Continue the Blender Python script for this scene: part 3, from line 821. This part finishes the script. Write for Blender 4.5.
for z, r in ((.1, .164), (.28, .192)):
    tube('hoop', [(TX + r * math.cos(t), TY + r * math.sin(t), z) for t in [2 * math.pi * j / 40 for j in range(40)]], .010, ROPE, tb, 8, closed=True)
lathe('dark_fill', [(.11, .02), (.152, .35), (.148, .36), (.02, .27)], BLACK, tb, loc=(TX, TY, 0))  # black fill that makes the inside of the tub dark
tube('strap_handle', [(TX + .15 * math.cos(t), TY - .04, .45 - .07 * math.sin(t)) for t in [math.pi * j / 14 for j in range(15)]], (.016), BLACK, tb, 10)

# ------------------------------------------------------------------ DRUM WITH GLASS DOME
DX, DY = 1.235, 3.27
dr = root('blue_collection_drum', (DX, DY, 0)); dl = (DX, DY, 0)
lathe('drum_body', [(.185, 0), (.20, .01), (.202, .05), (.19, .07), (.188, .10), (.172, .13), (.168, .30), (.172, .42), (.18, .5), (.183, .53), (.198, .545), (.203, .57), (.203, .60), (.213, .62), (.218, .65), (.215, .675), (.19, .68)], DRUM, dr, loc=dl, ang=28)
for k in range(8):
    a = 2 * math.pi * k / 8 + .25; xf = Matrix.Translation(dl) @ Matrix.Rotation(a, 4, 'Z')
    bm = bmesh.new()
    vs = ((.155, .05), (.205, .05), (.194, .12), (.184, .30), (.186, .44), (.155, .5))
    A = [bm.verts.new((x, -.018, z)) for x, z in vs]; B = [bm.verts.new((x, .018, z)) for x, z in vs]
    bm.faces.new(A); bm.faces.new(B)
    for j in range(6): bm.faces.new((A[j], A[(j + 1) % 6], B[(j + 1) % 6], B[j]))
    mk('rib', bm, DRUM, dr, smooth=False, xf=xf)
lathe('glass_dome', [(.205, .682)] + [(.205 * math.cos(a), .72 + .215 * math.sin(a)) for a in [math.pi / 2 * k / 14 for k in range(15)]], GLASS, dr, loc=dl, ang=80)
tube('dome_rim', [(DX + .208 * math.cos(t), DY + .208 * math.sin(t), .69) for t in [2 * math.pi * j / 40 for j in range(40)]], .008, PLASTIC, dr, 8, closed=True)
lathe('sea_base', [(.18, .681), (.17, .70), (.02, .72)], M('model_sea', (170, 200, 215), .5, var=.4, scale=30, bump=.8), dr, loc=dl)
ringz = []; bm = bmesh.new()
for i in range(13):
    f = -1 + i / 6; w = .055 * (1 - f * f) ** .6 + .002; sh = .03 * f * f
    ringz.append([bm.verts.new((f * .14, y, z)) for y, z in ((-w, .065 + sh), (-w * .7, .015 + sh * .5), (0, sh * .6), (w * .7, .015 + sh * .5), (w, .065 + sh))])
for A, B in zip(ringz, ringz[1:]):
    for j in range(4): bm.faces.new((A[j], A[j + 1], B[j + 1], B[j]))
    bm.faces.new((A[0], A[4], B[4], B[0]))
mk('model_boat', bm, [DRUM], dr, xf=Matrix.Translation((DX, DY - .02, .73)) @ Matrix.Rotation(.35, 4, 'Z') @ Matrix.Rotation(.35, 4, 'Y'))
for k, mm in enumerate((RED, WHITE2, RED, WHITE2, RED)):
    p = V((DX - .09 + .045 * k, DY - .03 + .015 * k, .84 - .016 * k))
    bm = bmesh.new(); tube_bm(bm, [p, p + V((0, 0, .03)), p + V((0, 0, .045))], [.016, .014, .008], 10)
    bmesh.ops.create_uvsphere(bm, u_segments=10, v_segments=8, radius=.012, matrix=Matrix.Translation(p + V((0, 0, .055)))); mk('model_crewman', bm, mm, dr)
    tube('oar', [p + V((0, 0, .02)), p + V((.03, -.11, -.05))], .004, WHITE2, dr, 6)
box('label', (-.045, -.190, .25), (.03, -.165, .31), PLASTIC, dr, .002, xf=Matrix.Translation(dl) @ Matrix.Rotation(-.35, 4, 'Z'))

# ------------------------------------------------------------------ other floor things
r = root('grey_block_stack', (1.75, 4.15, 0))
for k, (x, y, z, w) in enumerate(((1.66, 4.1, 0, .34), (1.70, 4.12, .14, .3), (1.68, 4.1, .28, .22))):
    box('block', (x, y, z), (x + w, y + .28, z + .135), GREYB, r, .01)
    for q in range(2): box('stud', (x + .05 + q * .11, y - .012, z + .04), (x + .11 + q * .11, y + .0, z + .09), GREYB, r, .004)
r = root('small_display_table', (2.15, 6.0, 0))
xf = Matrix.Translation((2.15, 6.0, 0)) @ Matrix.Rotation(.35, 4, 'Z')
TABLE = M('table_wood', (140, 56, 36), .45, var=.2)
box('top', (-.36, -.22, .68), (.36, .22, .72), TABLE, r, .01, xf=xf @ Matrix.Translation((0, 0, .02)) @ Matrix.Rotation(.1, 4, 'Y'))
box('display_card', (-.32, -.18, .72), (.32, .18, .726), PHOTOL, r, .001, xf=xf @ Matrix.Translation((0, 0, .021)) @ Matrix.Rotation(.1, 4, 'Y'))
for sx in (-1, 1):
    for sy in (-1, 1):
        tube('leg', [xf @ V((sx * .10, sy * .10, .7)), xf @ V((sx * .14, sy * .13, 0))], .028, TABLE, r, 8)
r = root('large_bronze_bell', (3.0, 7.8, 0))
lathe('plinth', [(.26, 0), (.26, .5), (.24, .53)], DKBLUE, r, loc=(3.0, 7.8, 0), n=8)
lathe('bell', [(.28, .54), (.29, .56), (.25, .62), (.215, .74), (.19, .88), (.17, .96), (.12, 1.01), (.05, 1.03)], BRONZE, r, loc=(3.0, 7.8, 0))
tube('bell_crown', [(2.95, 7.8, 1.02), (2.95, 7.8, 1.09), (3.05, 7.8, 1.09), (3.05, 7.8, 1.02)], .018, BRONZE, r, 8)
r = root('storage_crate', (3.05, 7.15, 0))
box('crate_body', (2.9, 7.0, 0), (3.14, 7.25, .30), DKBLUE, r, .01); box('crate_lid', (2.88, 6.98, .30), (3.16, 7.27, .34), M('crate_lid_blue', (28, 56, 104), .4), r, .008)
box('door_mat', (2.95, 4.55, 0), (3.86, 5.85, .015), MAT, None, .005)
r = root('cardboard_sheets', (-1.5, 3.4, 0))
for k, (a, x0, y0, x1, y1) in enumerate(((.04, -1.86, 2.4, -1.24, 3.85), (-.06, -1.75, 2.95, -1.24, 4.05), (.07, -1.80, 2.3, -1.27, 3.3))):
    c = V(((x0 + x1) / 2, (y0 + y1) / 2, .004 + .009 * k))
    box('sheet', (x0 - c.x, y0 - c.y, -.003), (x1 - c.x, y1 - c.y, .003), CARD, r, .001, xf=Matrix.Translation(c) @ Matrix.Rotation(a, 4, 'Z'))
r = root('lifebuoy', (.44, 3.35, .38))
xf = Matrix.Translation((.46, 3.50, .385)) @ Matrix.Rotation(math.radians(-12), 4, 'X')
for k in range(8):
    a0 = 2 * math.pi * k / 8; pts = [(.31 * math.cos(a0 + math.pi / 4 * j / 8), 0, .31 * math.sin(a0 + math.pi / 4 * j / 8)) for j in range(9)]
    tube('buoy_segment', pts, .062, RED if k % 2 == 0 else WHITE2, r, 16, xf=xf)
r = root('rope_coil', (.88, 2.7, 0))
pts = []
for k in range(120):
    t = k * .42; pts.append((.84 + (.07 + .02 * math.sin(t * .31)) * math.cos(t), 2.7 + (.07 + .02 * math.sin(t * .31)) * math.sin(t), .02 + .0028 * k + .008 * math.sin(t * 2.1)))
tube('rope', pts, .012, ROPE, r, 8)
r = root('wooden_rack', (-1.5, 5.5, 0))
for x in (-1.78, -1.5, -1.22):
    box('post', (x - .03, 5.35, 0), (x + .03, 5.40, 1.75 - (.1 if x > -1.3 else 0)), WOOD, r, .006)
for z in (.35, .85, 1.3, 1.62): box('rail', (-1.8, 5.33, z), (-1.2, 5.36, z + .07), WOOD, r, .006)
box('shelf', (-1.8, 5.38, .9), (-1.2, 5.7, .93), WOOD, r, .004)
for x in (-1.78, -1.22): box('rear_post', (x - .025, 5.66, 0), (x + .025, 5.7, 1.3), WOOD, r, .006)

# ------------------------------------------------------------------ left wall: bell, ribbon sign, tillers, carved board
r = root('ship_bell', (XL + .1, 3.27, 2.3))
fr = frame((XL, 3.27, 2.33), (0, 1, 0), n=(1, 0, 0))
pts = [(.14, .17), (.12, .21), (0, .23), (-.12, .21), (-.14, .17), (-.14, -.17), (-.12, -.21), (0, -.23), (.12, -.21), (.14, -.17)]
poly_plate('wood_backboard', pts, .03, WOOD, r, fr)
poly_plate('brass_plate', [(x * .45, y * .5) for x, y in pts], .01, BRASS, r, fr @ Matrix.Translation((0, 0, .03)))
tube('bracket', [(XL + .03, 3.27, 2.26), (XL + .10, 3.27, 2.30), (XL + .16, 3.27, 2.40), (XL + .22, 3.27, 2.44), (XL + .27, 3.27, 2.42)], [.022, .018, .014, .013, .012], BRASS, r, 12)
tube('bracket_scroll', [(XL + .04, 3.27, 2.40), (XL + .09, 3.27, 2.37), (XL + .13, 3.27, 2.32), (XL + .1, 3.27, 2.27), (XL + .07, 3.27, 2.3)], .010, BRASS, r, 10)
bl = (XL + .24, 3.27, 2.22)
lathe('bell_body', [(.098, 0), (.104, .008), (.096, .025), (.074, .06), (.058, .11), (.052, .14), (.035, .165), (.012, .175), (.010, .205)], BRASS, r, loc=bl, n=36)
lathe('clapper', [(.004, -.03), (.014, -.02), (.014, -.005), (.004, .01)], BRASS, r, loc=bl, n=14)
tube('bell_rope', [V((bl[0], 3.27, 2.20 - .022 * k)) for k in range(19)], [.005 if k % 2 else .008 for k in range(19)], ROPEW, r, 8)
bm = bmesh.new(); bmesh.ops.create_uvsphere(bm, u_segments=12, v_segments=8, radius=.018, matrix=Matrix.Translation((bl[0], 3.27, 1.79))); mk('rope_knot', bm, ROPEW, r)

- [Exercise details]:
Exactly as written, please reproduce the lines from the first line of the data to the line containing "tube('strap_handle', [(TX +", inclusive, and nothing else.

- [Result below]:
Continue the Blender Python script for this scene: part 3, from line 821. This part finishes the script. Write for Blender 4.5.
for z, r in ((.1, .164), (.28, .192)):
    tube('hoop', [(TX + r * math.cos(t), TY + r * math.sin(t), z) for t in [2 * math.pi * j / 40 for j in range(40)]], .010, ROPE, tb, 8, closed=True)
lathe('dark_fill', [(.11, .02), (.152, .35), (.148, .36), (.02, .27)], BLACK, tb, loc=(TX, TY, 0))  # black fill that makes the inside of the tub dark
tube('strap_handle', [(TX + .15 * math.cos(t), TY - .04, .45 - .07 * math.sin(t)) for t in [math.pi * j / 14 for j in range(15)]], (.016), BLACK, tb, 10)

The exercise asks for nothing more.